Terms + References


A blockchain is a type of database used to securely store a history of transactions. It is one of many instances of a more generalized concept called a distributed ledger. It holds transactional records while ensuring security, transparency, and decentralization. Blockchains are most commonly used to record cryptocurrency transactions, though they have other uses.

See What is Blockchain? Top 5 Things You Need to Know

Are blockchains cryptocurrencies?

A cryptocurrency is an application of the blockchain; it is not a blockchain itself. The confusion about cryptocurrency and blockchain being one in the same may be because many people’s first exposure to blockchain is from learning about Bitcoin. To put it concisely: blockchains are used to record the history of Bitcoin transactions.

How does a blockchain work?

To understand how a blockchain works, you first have to break it down to the components: the block, the chain, and the nodes.

A block is a representation of every transaction. When a transaction takes place, a block is created, validated to be true, and added to the end of the blockchain.

The chain (ledger) is made up of every block (transaction) that has ever taken place, listed chronologically. When a new block is added, it references the block before it, making the chain unchangeable.

Nodes are individual users that each have a copy of the blockchain that must match all other nodes’ blockchains. Every time a block is created, it is sent to all the nodes that individually verify it to be authentic and add it to their blockchain.

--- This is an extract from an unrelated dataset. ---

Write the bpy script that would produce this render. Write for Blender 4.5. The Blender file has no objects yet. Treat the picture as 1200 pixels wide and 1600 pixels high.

Why are blockchains so secure?

When a block within a single node’s blockchain doesn’t match the rest, it is quickly rooted out and rectified. Even if this happens to multiple blockchains (as in, several blockchains show the same discrepancy), the change only takes effect if 51% or more of the nodes agree on that change.

This 51% rule is critical in that it means that if a hacker wants to succeed in stealing cryptocurrency or whatever is stored in the blockchain, it would have to simultaneously control at least 51% of all the nodes, which is nearly impossible. It would take so much time and money to make that possible, that it’s simply not worth the effort in a lot of cases. That being said, it’s important to note that blockchains are not infallible.

How can blockchain help my business?

As mentioned above, blockchains are not only applicable to tracking cryptocurrency transactions. A blockchain is an ideal solution for situations where transactions can be electronically enforced, such as electronic payments and electronically verifiable claims. In fact, blockchains are ideal for parties that wouldn’t otherwise trust each other.